:: Instructions for the task ::
In the entries that follow, the first line to write out is the one containing "Continue the Blender", and the last is the one containing "flakes('forest_litter', rs, P, (.02, .05), 'dead_leaf', 'brown". Reproduce that stretch exactly, with nothing before or after it.

:: Records for the task ::
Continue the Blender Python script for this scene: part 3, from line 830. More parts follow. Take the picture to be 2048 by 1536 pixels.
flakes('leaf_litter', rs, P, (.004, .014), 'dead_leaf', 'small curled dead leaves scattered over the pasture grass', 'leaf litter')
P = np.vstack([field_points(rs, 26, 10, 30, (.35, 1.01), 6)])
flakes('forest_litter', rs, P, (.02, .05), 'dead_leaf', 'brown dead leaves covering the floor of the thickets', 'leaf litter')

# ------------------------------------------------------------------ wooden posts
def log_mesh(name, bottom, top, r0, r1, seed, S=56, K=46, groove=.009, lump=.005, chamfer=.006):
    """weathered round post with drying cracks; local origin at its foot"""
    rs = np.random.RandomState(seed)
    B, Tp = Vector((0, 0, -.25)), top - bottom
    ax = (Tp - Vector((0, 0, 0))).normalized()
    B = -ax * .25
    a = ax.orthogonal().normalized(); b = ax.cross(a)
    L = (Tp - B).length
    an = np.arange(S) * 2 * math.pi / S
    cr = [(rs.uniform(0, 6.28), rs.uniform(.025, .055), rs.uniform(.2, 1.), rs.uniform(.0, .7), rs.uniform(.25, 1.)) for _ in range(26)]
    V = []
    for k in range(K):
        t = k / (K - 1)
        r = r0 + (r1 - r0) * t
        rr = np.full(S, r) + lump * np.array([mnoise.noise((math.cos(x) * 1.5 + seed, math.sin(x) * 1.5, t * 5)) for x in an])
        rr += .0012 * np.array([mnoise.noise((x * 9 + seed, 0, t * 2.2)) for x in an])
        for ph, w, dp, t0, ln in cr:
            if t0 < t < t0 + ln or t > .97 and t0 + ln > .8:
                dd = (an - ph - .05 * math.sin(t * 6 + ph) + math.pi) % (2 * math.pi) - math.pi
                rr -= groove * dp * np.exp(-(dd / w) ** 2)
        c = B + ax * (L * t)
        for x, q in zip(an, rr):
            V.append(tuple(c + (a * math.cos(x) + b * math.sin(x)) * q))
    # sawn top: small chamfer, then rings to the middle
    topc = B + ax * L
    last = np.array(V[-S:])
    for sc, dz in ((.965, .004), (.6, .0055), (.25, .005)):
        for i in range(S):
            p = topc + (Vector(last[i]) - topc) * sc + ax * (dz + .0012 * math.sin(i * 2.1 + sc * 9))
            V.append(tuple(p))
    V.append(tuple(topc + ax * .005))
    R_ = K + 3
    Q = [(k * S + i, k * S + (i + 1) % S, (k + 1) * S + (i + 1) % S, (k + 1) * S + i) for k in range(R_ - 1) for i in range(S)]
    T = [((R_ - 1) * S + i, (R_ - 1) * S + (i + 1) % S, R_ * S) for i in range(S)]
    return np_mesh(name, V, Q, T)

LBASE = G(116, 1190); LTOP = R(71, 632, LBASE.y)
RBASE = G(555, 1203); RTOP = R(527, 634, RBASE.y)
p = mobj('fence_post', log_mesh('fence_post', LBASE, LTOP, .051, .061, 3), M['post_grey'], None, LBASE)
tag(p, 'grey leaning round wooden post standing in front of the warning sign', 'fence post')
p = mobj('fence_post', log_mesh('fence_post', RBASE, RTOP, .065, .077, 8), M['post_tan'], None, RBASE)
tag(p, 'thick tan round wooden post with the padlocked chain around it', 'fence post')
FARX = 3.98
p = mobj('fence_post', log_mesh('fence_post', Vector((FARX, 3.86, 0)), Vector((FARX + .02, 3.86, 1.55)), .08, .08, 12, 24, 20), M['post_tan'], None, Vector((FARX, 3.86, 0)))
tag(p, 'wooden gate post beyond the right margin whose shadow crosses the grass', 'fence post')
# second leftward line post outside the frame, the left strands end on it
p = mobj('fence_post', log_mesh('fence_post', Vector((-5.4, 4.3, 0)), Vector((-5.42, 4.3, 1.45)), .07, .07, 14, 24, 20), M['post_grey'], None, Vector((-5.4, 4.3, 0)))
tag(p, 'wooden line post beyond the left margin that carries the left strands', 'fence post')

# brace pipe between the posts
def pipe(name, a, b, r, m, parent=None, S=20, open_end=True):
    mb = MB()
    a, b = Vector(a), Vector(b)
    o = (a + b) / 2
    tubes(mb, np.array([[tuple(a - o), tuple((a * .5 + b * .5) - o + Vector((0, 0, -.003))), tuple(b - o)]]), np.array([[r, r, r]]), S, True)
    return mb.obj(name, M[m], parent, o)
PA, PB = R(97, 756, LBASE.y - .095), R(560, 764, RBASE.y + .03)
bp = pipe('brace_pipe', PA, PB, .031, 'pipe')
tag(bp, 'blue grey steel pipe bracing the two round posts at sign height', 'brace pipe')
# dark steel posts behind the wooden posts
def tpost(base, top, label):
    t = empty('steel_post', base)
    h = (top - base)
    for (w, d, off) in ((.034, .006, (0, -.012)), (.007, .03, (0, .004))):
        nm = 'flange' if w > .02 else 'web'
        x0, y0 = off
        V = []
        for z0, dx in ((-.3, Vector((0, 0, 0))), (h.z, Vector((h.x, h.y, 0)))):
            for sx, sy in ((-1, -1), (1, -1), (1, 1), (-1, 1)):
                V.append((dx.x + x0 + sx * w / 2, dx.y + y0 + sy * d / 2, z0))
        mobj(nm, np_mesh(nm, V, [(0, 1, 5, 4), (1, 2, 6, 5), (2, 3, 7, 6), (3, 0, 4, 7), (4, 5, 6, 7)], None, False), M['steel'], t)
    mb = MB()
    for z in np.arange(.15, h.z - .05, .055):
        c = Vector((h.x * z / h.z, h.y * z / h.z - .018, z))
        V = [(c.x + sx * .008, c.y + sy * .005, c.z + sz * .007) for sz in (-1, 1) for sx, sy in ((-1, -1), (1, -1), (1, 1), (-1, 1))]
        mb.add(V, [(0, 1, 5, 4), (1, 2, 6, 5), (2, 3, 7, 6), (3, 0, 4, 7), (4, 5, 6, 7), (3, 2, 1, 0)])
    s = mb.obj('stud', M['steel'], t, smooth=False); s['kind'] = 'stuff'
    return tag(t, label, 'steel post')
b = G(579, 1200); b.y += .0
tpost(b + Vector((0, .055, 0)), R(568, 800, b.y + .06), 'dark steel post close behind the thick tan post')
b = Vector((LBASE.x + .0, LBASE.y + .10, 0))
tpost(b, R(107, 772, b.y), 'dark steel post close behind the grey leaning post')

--

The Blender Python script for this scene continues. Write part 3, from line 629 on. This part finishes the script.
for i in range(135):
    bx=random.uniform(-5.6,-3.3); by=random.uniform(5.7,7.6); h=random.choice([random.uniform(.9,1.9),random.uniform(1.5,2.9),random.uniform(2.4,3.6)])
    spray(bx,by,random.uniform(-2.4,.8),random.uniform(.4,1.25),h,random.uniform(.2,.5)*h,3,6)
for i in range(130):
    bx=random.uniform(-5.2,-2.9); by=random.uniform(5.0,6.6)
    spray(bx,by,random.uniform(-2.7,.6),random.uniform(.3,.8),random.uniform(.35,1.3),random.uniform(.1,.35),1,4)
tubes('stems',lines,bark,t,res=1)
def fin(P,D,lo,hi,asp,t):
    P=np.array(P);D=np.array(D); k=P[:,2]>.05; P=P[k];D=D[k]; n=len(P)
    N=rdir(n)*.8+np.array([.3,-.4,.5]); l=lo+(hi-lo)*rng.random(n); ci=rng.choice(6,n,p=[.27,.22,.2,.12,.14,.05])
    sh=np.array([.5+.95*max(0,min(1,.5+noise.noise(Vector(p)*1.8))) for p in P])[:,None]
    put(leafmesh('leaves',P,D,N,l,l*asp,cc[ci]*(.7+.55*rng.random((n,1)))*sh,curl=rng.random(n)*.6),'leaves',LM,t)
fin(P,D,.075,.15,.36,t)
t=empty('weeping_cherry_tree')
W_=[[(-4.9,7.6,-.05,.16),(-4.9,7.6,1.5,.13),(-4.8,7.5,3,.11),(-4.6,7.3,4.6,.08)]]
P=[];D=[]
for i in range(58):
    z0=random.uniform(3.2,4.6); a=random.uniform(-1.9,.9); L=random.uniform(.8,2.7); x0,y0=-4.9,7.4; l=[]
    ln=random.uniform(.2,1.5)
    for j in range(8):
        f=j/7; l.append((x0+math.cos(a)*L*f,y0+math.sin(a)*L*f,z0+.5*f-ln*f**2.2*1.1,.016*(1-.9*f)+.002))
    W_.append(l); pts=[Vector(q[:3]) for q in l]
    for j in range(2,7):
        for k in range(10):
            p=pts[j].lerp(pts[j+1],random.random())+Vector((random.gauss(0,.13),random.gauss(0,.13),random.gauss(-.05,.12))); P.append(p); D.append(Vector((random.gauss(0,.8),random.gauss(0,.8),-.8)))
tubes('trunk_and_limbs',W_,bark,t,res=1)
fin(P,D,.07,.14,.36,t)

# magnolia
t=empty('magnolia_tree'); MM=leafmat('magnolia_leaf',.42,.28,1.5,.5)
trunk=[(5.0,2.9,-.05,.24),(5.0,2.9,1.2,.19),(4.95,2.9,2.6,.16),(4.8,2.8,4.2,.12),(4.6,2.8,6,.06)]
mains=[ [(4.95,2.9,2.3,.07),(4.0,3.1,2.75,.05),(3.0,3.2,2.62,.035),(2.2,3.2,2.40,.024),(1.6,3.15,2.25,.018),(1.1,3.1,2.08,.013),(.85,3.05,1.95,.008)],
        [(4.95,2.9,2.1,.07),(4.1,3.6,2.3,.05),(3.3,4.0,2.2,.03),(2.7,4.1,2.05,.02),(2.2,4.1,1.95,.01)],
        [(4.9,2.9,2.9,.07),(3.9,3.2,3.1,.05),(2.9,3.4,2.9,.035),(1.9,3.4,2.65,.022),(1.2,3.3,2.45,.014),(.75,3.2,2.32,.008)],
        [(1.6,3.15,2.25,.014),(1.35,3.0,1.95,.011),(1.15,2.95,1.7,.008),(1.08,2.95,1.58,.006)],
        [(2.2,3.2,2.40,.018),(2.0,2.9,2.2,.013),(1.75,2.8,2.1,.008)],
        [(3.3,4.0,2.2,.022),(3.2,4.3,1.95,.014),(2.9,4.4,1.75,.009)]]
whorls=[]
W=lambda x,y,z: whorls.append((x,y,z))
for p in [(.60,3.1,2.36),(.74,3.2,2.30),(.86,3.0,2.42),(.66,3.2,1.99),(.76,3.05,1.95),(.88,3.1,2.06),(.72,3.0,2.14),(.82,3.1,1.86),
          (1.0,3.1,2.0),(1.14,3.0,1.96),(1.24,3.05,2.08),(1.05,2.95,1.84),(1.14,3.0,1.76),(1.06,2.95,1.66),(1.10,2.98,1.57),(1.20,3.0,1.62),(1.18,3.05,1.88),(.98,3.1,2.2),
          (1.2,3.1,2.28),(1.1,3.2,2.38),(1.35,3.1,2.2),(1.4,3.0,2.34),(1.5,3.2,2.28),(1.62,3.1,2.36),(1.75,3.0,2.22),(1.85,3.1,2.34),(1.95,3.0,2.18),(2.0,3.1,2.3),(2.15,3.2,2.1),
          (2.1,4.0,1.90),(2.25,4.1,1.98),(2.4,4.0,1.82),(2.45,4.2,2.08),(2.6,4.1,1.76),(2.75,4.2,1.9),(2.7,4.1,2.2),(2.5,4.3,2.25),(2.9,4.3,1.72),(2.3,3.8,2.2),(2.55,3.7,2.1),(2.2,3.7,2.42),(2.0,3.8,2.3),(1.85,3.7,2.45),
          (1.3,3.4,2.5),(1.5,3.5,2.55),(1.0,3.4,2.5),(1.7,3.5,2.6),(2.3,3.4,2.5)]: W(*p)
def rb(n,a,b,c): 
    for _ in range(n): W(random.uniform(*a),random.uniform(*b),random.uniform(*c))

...

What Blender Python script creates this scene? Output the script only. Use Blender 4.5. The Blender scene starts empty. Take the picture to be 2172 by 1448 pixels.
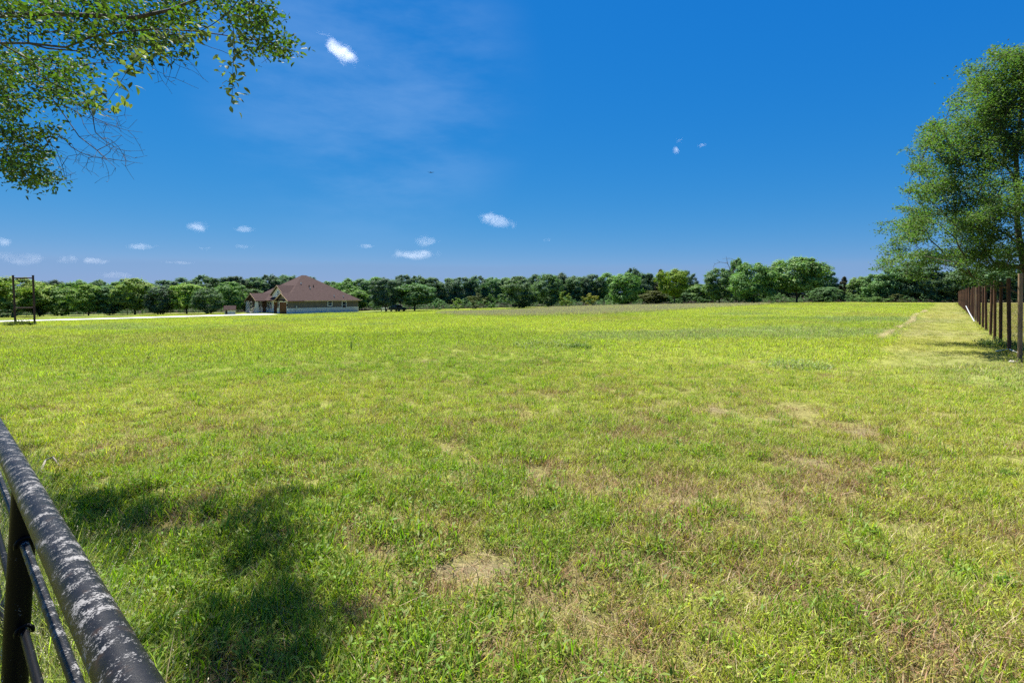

:: Response to the task ::
Continue the Blender Python script for this scene: part 3, from line 830. More parts follow. Take the picture to be 2048 by 1536 pixels.
flakes('leaf_litter', rs, P, (.004, .014), 'dead_leaf', 'small curled dead leaves scattered over the pasture grass', 'leaf litter')
P = np.vstack([field_points(rs, 26, 10, 30, (.35, 1.01), 6)])
flakes('forest_litter', rs, P, (.02, .05), 'dead_leaf', 'brown dead leaves covering the floor of the thickets', 'leaf litter')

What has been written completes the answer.